Sama historia ma zaledwie nie całe 190 stron. Autorka kładzie nacisk na to jak osoba z niepełnosprawności odczuwa społeczne odrzucenie, jak ciężko jest sobie jej radzić z codziennością. Patryk kocha konie, a nie od dzisiaj wiadomo, że zwierzęta są jednak najlepszymi przyjaciółmi – nie odrzucają, nie patrzą na wygląd, kochają, bo tak podpowiada im serce. Podoba mi się to, jak Joasia pokazała szarą rzeczywistość człowieka borykającego się z chorobą. Sama nie jestem sprawna i wiele razy zostaję oceniona przez to, że jednak staram się żyć jak każdy inny człowiek. Jednakże to czego nie widać, nie znaczy, że nie istnieje. I ja osobiście wcale, a wcale się tego nie wstydzę.

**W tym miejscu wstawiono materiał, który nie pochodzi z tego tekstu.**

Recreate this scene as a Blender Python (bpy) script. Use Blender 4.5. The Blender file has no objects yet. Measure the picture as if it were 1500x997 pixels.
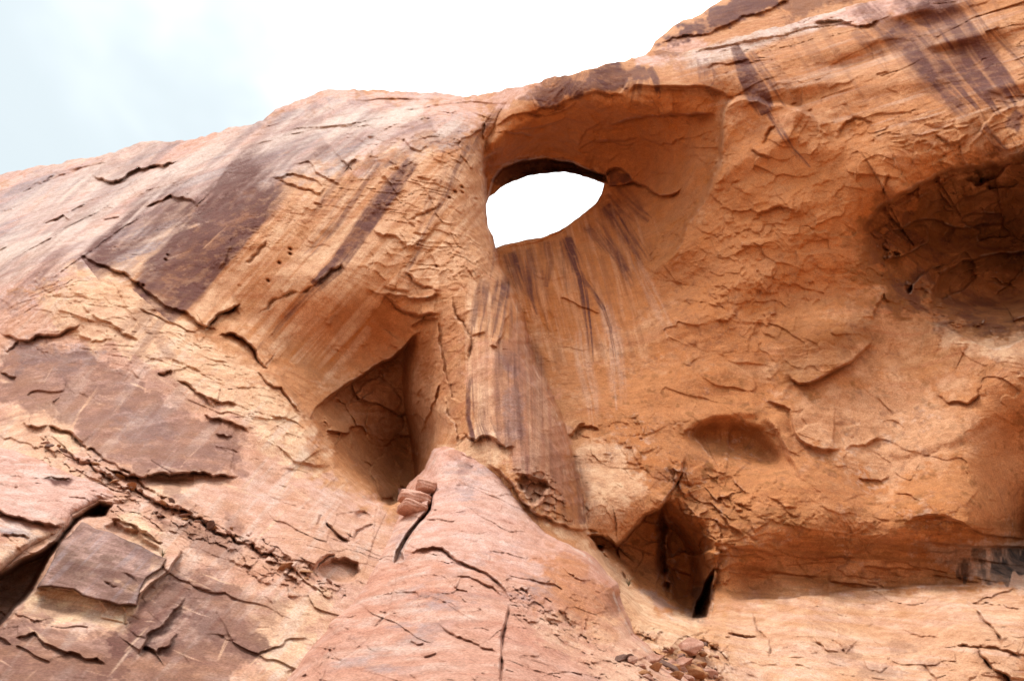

Całościowo myślę, że jest całkiem nieźle. Są małe nie dociągnięcia, ale wszystko jest do dopracowania i uważam, że takie lekkie, krótkie lektury są potrzebne. Myślę, że można by takie książki podsuwać młodym ludziom w szkołach. Może wtedy młode pokolenie jednak nie było by takie radosne z powodu hejtowania, może znieczulica wśród młodzieży nie byłaby taka rażąca po oczach. Widać, że Asia chce się rozwijać i wierzę, że dalej będzie sobie równie dobrze radzić.